Con la graficación de idiomas, sucede lo mismo y algo más aún: el hablante (usuario, apenas por analogía tímida) podrá reconocer un parámetro, una transformación o una regla ortográfica, solamente cuando pueda considerarla «desde adentro», ya que el aprendizaje de todo idioma es infraconsciente. Por lo tanto, la «regla» es, en el mejor de los casos, un reflejo del discurso vuelto consciente (de sí mismo o de su forma o de su función), «apercibido». En efecto, es de conocimiento común que la regla no pudo haber surgido (haber sido reconocida) antes de saber hablar idiomáticamente. El hecho de que, en ciertas circunstancias, parezca que sucede lo contrario se debe, por un lado, a la grafomanía ambiente; es decir, a lo que Marcel Jousse deno-minó algebrosis (incapacidad cognitiva para recortar cualquier objeto noético, sin la intervención de las grafías alfabéticas); por el otro, el prejuicio pedante de que los idiomas son instrumentos para la comunicación.
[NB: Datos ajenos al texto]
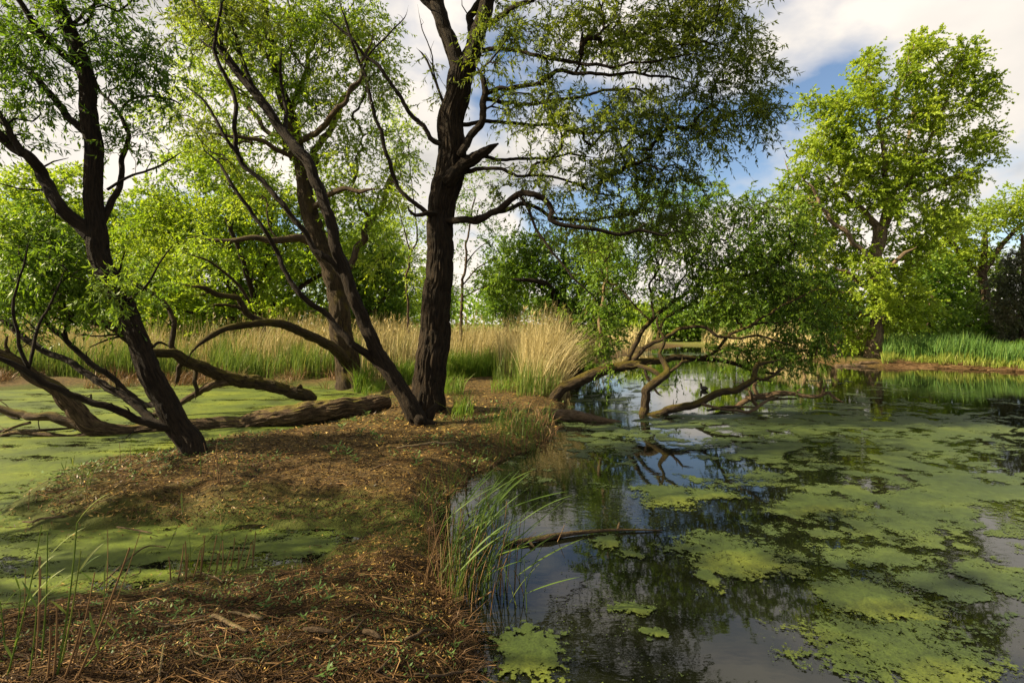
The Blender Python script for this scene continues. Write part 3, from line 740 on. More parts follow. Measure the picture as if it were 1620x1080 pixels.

En resumen, tanto los puristas como los academicistas, tanto los rebeldes en olor de pedantería como los poco advertidos reducen toda su pericia idiomática al canibalismo ortográfico, causado por ese fantasma cuya razón social resulta ser error ortográfico. Y la arena del circo máximo queda lista para la lidia del que se desespera frente a la implacable condena social: ortografía académica, normativa, error ortográfico e inconciencia disfrazada de pericia personal.